The Town Council tabled a proposal during a meeting on Monday to charge town businesses $40 per year to haul waste to the station at the northwest end of Park Avenue after Councilor Curt Ring Jr. suggested discussing the $51 per ton fee, Chairman Steve Clay said.

Clay said he saw merit in Ring’s proposal, although the board has not ruled out either option and could do both.

“I truly believe the $51 per ton fee is going to make the biggest difference,” he said.

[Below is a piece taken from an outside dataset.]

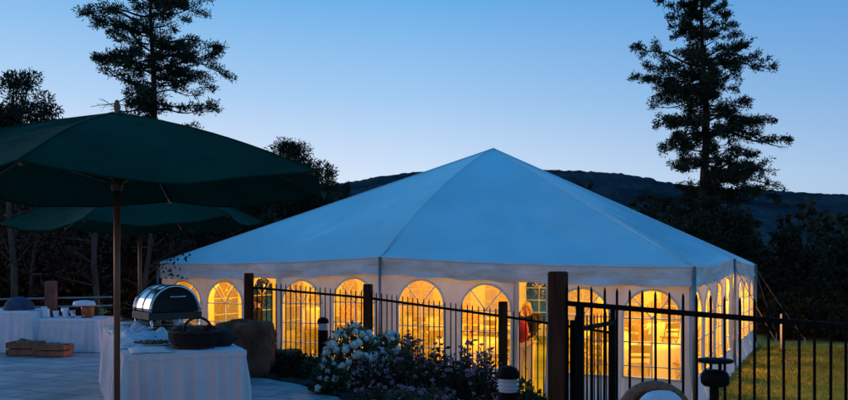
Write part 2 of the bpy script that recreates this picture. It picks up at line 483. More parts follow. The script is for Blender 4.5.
# ------------------------------------------------------------------ inside the tent
def chair_proto():
    t = thing('folding_chair', 'brown folding chair drawn up to a round table inside the glowing tent', 'chair', (0, 0, 0), 'folding chairs inside the tent')
    g = MB(); g.box((0, 0, .45), (.40, .40, .035)); g.build('seat', 'chair_wood', t)
    g = MB(); g.box((0, -.21, .78), (.40, .02, .16), rx=R(8)); g.box((0, -.2, .62), (.38, .018, .05), rx=R(8)); g.build('backrest', 'chair_wood', t)
    for s in (-1, 1):
        g = MB(); g.tube([(s * .2, .2, 0), (s * .2, -.1, .5), (s * .2, -.22, .88)], .016, 6); g.build('leg', 'chair_wood', t)
        g = MB(); g.tube([(s * .18, -.24, 0), (s * .18, .12, .44)], .014, 6); g.build('leg', 'chair_wood', t)
    return t
def table_proto():
    t = thing('round_table', 'round table under a white cloth inside the glowing tent', 'table', (0, 0, 0), 'round tables inside the tent')
    g = MB(); rows = []
    for i, (r, z) in enumerate([(0, .76), (.3, .76), (.6, .758), (.78, .75), (.80, .70), (.82, .5), (.85, .25), (.88, .02)]):
        row = []
        for k in range(49):
            w = 2 * math.pi * (k % 48) / 48; rr = r * (1 + (.045 * math.sin(w * 12) * (1 if i > 3 else 0)) * (i - 3) / 4)
            row.append((math.cos(w) * rr, math.sin(w) * rr, z))
        rows.append(row)
    g.grid(rows); g.build('tablecloth', 'cloth', t, smooth=True)
    return t
def center_proto():
    t = thing('flower_vase', 'tall vase of flowers in the middle of a round table', 'vase', (0, 0, 0), 'flower vases on the round tables')
    g = MB(); g.lathe((0, 0, 0), [(.07, 0), (.05, .02), (.03, .2), (.06, .40)], 12); g.build('vase', 'amber', t, smooth=True)
    g = MB()
    for i in range(120):
        d = runit(); g.quad(Vector((0, 0, .52)) + Vector((d.x, d.y, d.z * .8)) * random.uniform(.08, .24), runit() * .035, runit() * .035)
    g.build('blooms', 'petal_mauve', t)
    return t
tables = [(1.5, 3.0), (5.2, 2.5), (8.6, 2.6), (3.2, 5.8), (7.0, 5.9), (10.2, 5.6), (2.4, 9.3), (7.1, 9.4), (9.8, 8.6)]
tp = cp = vp = None
rnd = random.Random(3)
for (u, v) in tables:
    P = TP(u, v, LAWN)
    if tp is None: tp = table_proto(); tp.location = P
    else: dup(tp, P, rnd.uniform(0, 1))
    if vp is None: vp = center_proto(); vp.location = P + Vector((0, 0, .762))
    else: dup(vp, P + Vector((0, 0, .762)), rnd.uniform(0, 3))
    a0 = rnd.uniform(0, 1)
    for k in range(6):
        w = a0 + k * math.pi / 3; r_ = rnd.uniform(.98, 1.12)
        L_ = P + Vector((math.cos(w) * r_, math.sin(w) * r_, 0)); rz = w + math.pi / 2 + rnd.uniform(-.15, .15)
        if cp is None: cp = chair_proto(); cp.location = L_; cp.rotation_euler = (0, 0, rz)
        else: dup(cp, L_, rz)

# ------------------------------------------------------------------ people
def skin_mesh(name, verts, edges, radii, m, parent, root=0, sub=2):
    me = bpy.data.meshes.new(name); me.from_pydata([tuple(v) for v in verts], edges, [])
    o = bpy.data.objects.new(name, me); COL.objects.link(o); o.parent = parent
    md = o.modifiers.new('skin', 'SKIN'); md.use_smooth_shade = True
    sv = me.skin_vertices[0].data if me.skin_vertices else None
    if sv is None:
        bpy.context.view_layer.objects.active = o
    sv = me.skin_vertices[0].data
    for i, r in enumerate(radii):
        sv[i].radius = (r, r) if not isinstance(r, tuple) else r
        sv[i].use_root = (i == root)
    md2 = o.modifiers.new('sub', 'SUBSURF'); md2.levels = sub; md2.render_levels = sub
    me.materials.append(M[m]); 
    return o
def person(label, loc, rz, hair, top, bottom, long_hair=False, arm=(0.0, 0.0), skirt=False):
    t = thing('person', label, 'person', loc)
    t.rotation_euler = (0, 0, rz)
    o0 = tuple(t['_org']); t['_org'] = (0, 0, 0)
    J = {'pel': (0, 0, .95), 'waist': (0, 0, 1.08), 'chest': (0, -.01, 1.28), 'neckb': (0, 0, 1.42), 'neck': (0, .01, 1.48), 'head': (0, .015, 1.57), 'crown': (0, .01, 1.68)}
    V = []; E = []; Rd = []; I = {}
    def j(n, p, r, par=None):
        I[n] = len(V); V.append(p); Rd.append(r)
        if par: E.append((I[par], I[n]))
    j('pel', J['pel'], (.15, .11)); j('waist', J['waist'], (.125, .10), 'pel'); j('chest', J['chest'], (.15, .11), 'waist'); j('neckb', J['neckb'], .07, 'chest')
    j('neck', J['neck'], .05, 'neckb'); j('head', J['head'], (.075, .09), 'neck'); j('crown', J['crown'], (.065, .075), 'head')
    for s, fl in ((-1, arm[0]), (1, arm[1])):
        n = 'l' if s < 0 else 'r'
        j(n + 'sh', (s * .17, 0, 1.39), .055, 'neckb')
        el = (s * .22, .02 + .10 * fl, 1.12); j(n + 'el', el, .042, n + 'sh')
        wr = (s * (.22 - .10 * fl), .05 + .26 * fl, .89 + .24 * fl); j(n + 'wr', wr, .028, n + 'el')
        pm = (s * (.22 - .12 * fl), .06 + .33 * fl, .82 + .29 * fl); j(n + 'pm', pm, (.036, .022), n + 'wr')
        for k in range(4):
            dx = (k - 1.5) * .018; ln = (.055, .068, .07, .052)[k]
            f1 = (pm[0], pm[1] + dx + .02 * fl, pm[2] - .055 + .05 * fl); f2 = (pm[0] - s * .012, pm[1] + dx + (.02 + ln) * fl, pm[2] - .055 - ln * (1 - fl))
            j(n + 'f%d' % k, f1, .0095, n + 'pm'); j(n + 'g%d' % k, f2, .0075, n + 'f%d' % k)
        j(n + 'th', (pm[0] - s * .03, pm[1] + .03, pm[2] - .03), .009, n + 'pm')
        j(n + 'hip', (s * .09, 0, .90), .09, 'pel'); j(n + 'kn', (s * .10, .02, .49), .058, n + 'hip')
        j(n + 'an', (s * .10, -.01, .09), .038, n + 'kn'); j(n + 'to', (s * .11, .13, .035), .034, n + 'an')
    skin_mesh('body', V, E, Rd, 'skin', t)
    # top
    tv = [(0, 0, .93), (0, 0, 1.08), (0, -.01, 1.28), (0, 0, 1.41)]; te = [(0, 1), (1, 2), (2, 3)]; tr = [(.165, .13), (.145, .12), (.17, .13), .085]
    for s, fl in ((-1, arm[0]), (1, arm[1])):
        b = len(tv); tv += [(s * .175, 0, 1.39), (s * .22, .02 + .10 * fl, 1.12), (s * (.22 - .09 * fl), .045 + .22 * fl, .93 + .2 * fl)]
        te += [(3, b), (b, b + 1), (b + 1, b + 2)]; tr += [.07, .056, .042]
    skin_mesh('top', tv, te, tr, top, t)
    if skirt:
        g = MB(); g.lathe((0, 0, 0), [(.165, 1.0), (.19, .88), (.22, .7), (.27, .46)], 20, sy=.8); g.build('skirt', bottom, t, smooth=True)
    else:
        pv = [(0, 0, .98)]; pe = []; pr = [(.165, .125)]
        for s in (-1, 1):
            b = len(pv); pv += [(s * .09, 0, .90), (s * .10, .02, .49), (s * .10, -.01, .11)]; pe += [(0, b), (b, b + 1), (b + 1, b + 2)]; pr += [.105, .075, .062]
        skin_mesh('trousers', pv, pe, pr, bottom, t)
    for s in (-1, 1):
        g = MB(); g.box((s * .105, .05, .045), (.085, .25, .08)); g.build('shoe', 'black_cloth', t)
        g = MB(); g.ball((s * .032, .092, 1.60), .011, 8, 6); g.build('eye', 'eye', t)
        g = MB(); g.ball((s * .082, .015, 1.585), .026, 8, 6, sc=(.35, .6, 1)); g.build('ear', 'skin', t, smooth=True)
    g = MB(); g.ball((0, .108, 1.575), .018, 8, 6, sc=(.7, 1, 1.2)); g.build('nose', 'skin', t, smooth=True)
    g = MB(); g.ball((0, .097, 1.535), .02, 8, 6, sc=(1.2, .4, .35)); g.build('mouth', 'lip', t, smooth=True)
    g = MB(); g.ball((0, -.012, 1.635), 0.107, 16, 10, .1, sc=(.86, .98, .95), seed=rz)
    if long_hair:
        g.ball((0, -.06, 1.52), .10, 14, 10, .25, sc=(1.0, .6, 1.6), seed=2)
    g.build('hair', hair, t, smooth=True)
    t['_org'] = o0
    return t
def inside(px, D, dz=0): 
    p = at(px, 300, D); return Vector((p.x, p.y, LAWN + dz))
person('person with blonde hair, black top and cream trousers in the doorway beside the thick post', inside(526, 15.6), R(150), 'hair_blonde', 'black_cloth', 'cream_cloth', True, (.9, .2))
bag_p = inside(521.5, 15.25)
g = MB(); g.ball(bag_p + Vector((0, 0, 1.18)), .19, 14, 10, .2, sc=(.8, .6, 1.1)); o = thing('shoulder_bag', 'bright red shoulder bag hanging beside the blonde person in the doorway', 'bag', bag_p + Vector((0, 0, .98)))
g.build('bag_body', 'red_cloth', o, smooth=True)
g = MB(); g.tube([bag_p + Vector((-.1, 0, 1.3)), bag_p + Vector((.0, .1, 1.56)), bag_p + Vector((.10, .2, 1.60)), bag_p + Vector((.1, .1, 1.33))], .012, 6); g.build('strap', 'red_cloth', o, smooth=True)
person('person in a red top seen through the arched window behind the fence post', inside(389, 17.6), R(60), 'hair_dark', 'red_cloth', 'black_cloth', False, (.3, .5))
person('person in a white shirt seen through the arched window above the small bollard light', inside(312, 18.6), R(200), 'hair_dark', 'white_shirt', 'black_cloth', False, (.4, .3))
person('person in dark clothes standing in the doorway nearest the boulder', inside(258, 18.5), R(100), 'hair_dark', 'black_cloth', 'black_cloth', False, (.2, .8))

# ------------------------------------------------------------------ fences
def fence(name, label, posts, pw, tops, rail_d, spacing, pr, bottoms, post_over, pick_over=.12, cat='fence', base=None):
    t = thing(name, label, cat, base or Vector((posts[0].x, posts[0].y, height(posts[0].x, posts[0].y))))
    for i, p in enumerate(posts):
        if pw[i]:
            g = MB(); z0 = height(p.x, p.y) - .1
            dd = (posts[min(i + 1, len(posts) - 1)] - posts[max(0, i - 1)]); rz = math.atan2(dd.y, dd.x)
            zt = tops[i] + post_over[i]
            g.box((p.x, p.y, (z0 + zt) / 2), (pw[i], pw[i], zt - z0), rz)
            g.build('post', 'wood_post', t)
    for i in range(len(posts) - 1):
        a, b = posts[i], posts[i + 1]; L_ = (b - a).length; n_ = int(L_ / spacing); rz = math.atan2(b.y - a.y, b.x - a.x)
        g = MB()
        for k in range(1, n_ + 1):
            q = (k - .3) / n_; p = a.lerp(b, q); zt = tops[i] + (tops[i + 1] - tops[i]) * q; zb = bottoms[i] + (bottoms[i + 1] - bottoms[i]) * q
            lean = random.uniform(-.006, .006)
            g.tube([(p.x, p.y, zb), (p.x + lean, p.y, zt - .025), (p.x + lean, p.y, zt)], [pr, pr, pr * .35], 6)
        def railz(z0, z1):
            va = Vector((a.x, a.y, z0)); vb = Vector((b.x, b.y, z1)); d_ = (vb - va)
            g.box((va + vb) / 2, (d_.length, .03, .034), rz, ry=-math.asin(d_.z / d_.length))
        railz(tops[i] - rail_d, tops[i + 1] - rail_d)
        railz(bottoms[i] + .08, bottoms[i + 1] + .08)
        g.build('picket_panel', 'iron', t)
    return t
fp = [at(100, 264, 13.0), at(249, 264, 12.4), at(368, 264, 11.8), at(503, 264, 11.0), at(613, 264, 10.9)]
fp[0] = at(205, 264, 12.9)
for p in fp: p.z = 0
tops = [1.40, 1.34, 1.20, .98, .76]
fence('iron_fence', 'long black picket fence with square brown posts running past the flower bed', fp[1:], [.108, .108, .112, .11], tops[1:], .10, .08, .0095, [.16, .02, -.25, -.5], [.12, .105, .105, .08])
np_ = [at(558, 264, 5.4), at(900, 264, 4.6), at(1100, 264, 4.2)]
for p in np_: p.z = 0
nt = fence('iron_fence', 'nearer black picket fence with one thick brown post in front of the lawn', np_, [.112, 0, .11], [1.465, 1.34, 1.22], .125, .081, .0085, [.12, .1, .05], [.085, 0, .1])
ga = at(573, 264, 5.55); gb = at(613, 264, 7.1); ga.z = gb.z = 0
gt = fence('picket_gate', 'narrow black picket gate standing open behind the thick brown post', [ga, gb], [0, 0], [1.24, 1.18], .10, .135, .0055, [.08, -.05], [0, 0], cat='gate')
for q in (.004, .996):
    g = MB(); p = ga.lerp(gb, q); g.box((p.x, p.y, .64), (.04, .04, 1.14), math.atan2(gb.y - ga.y, gb.x - ga.x)); g.build('gate_stile', 'iron', gt)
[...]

Town businesses would be defined as any entrepreneur, firm or commercial entity that generates accepted solid waste during the station’s hours of operation. Commercial trash haulers, according to the proposed ordinance, would be defined as a person, firm or corporate entity that generates revenue through the collection, hauling or recycling of trash or recyclables.

Since November, councilors have been mulling increased trash fees and approved in December a new $20 annual fee for residents by a 6-1 vote. Councilor Dede Trask opposed. The $20 fee went into effect Jan. 1. Under the previous system, residents and businesses got a single free pass. The town charged $1 for each additional pass, Town Clerk Shelly Crosby has said.

The $40 and $51 fees would be new. All the fee increases are intended to cover rising management and trash disposal costs. The Penobscot Energy Recovery Co. charged $250,573 to accept Lincoln’s waste last year, town Treasurer Melissa Quintela has said.

The transfer station’s total budget was $465,692, about $38,284 over expenses, Quintela said.

The town budgeted $503,381 for the transfer station this year, including $318,160 in PERC tipping fees, to stay in line with rising disposal costs that PERC officials told Town Manager William Lawrence during a recent meeting would double by 2018, Quintela said.

Councilors are also concerned about the need to generate more revenue for town government, Clay said. Initial word out of Augusta is to expect a cut in state revenue-sharing with municipalities, and town government has already set a goal of cutting next year’s budget, which would go into effect July 1, by as much as 15 percent.

A commercial hauler moving 1,000 to 1,300 tons of trash annually would generate $66,000 to $68,000 in revenue for the town annually, Clay said.

The one commercial trash hauling business listed in Lincoln, Ireland’s Rubbish Service, did not immediately return a telephone call seeking comment on Tuesday.

The council is due to meet next on March 11.